In 2010, Kaba maintained a blog, "U.S. Prison Culture," and has been active on Twitter under the account @prisonculture. In 2012, she wrote Resisting Police Violence in Harlem, a historical pamphlet detailing the policing and violence in Harlem. In 2018, she wrote Lifting As They Climbed: Mapping A History Of Black Women On Chicago's South Side with Essence McDowell. The book maps the history of the influential Black women who developed Chicago during the 19th and 20th centuries.

In 2021, she published We Do This 'Til We Free Us with Haymarket Books. It debuted at number nine on The New York Times bestseller list for non-fiction paperbacks.
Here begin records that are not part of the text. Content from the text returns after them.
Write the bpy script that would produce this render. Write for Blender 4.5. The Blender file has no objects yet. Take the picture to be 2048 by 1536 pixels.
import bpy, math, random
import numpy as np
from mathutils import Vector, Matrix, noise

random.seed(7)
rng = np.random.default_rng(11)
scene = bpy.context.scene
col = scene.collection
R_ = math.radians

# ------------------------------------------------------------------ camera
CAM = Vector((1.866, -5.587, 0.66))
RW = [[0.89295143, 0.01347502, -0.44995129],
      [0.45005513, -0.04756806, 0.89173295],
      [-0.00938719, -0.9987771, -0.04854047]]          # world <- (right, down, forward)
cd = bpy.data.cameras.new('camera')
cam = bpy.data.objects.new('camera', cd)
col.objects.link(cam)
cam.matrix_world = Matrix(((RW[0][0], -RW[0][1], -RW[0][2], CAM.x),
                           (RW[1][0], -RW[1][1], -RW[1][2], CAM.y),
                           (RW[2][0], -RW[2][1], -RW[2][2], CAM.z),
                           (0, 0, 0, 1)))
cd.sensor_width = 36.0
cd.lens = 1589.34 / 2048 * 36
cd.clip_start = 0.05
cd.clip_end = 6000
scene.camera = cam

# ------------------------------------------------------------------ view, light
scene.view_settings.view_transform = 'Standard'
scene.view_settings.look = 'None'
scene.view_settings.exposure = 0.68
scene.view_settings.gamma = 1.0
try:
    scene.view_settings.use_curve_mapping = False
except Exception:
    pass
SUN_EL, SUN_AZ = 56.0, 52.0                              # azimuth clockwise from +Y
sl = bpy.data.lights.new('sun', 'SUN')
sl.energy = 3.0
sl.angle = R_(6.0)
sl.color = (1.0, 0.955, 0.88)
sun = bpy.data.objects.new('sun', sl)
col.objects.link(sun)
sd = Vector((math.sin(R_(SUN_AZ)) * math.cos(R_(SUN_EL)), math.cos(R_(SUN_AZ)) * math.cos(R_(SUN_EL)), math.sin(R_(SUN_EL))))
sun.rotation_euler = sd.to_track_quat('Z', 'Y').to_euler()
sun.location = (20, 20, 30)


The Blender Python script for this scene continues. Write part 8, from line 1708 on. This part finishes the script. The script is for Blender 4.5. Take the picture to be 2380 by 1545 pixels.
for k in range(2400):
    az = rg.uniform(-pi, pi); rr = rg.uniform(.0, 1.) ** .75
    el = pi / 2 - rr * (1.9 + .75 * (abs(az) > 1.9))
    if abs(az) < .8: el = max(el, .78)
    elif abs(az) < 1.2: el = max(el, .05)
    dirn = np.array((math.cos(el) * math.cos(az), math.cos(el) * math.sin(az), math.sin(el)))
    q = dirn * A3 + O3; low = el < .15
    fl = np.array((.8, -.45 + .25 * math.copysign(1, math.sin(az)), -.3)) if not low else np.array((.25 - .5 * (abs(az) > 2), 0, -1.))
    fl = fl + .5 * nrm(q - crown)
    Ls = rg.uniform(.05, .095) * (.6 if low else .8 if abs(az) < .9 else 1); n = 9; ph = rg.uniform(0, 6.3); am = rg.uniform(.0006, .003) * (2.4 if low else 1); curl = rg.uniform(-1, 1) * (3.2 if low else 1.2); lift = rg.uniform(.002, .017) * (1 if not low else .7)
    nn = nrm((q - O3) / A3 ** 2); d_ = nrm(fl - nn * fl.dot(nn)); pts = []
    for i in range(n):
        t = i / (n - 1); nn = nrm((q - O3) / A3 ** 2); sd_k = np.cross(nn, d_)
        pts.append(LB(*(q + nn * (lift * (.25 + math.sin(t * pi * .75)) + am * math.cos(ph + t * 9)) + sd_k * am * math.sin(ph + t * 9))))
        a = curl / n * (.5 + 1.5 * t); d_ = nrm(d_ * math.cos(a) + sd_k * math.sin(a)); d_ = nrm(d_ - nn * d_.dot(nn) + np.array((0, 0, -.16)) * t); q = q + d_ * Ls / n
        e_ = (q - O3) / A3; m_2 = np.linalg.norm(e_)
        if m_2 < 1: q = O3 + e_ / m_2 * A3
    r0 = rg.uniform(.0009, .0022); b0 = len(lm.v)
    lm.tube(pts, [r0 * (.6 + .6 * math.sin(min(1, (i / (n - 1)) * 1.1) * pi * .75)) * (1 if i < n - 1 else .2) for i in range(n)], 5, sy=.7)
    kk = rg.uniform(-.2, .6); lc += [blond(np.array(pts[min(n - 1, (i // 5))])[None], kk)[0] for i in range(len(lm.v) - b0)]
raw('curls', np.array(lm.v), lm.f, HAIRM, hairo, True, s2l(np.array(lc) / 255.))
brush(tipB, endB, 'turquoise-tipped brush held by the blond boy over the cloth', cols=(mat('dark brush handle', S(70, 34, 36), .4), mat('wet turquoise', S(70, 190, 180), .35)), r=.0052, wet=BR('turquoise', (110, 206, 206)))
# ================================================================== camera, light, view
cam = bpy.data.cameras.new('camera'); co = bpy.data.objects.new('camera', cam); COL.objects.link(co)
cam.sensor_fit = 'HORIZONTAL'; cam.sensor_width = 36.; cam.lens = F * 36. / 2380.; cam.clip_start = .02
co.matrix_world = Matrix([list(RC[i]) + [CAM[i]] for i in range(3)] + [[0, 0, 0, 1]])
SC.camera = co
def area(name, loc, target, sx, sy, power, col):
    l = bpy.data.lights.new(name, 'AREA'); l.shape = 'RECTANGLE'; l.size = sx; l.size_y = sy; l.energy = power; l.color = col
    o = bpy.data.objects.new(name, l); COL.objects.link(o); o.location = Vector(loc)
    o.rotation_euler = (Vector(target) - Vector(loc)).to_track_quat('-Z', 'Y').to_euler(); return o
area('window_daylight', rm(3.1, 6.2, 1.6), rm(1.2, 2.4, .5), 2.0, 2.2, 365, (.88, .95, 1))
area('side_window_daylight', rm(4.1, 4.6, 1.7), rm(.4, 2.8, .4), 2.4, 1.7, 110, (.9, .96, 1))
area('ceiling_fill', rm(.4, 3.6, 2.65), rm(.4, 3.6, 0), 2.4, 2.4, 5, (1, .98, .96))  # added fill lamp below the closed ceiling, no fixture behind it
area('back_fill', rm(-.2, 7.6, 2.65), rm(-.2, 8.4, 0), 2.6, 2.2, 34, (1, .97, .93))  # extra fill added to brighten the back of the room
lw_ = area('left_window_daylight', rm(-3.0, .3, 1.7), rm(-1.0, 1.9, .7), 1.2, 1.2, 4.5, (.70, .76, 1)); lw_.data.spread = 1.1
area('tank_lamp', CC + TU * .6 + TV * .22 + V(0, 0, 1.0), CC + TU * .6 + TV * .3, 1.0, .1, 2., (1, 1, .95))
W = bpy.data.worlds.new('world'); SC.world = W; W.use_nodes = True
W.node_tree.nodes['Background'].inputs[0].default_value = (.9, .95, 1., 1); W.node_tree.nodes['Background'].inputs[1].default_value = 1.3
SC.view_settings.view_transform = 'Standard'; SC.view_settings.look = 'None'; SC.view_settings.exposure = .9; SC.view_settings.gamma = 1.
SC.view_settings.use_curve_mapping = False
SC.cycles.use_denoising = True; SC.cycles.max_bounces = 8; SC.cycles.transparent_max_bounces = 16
In a review for the Chicago Reader, Ariel Parrella-Aureli described it as "a collection of talks, interviews, and past work that can serve as an initial primer on the PIC [prison-industrial complex] abolition and community building rooted in transformative justice." Kaba was reluctant to write the book, but the mass protests in the summer of 2020 persuaded her to lend her tools for collective action to newly activated organizers. She advocates for abolishing the prison industrial complex, including all police.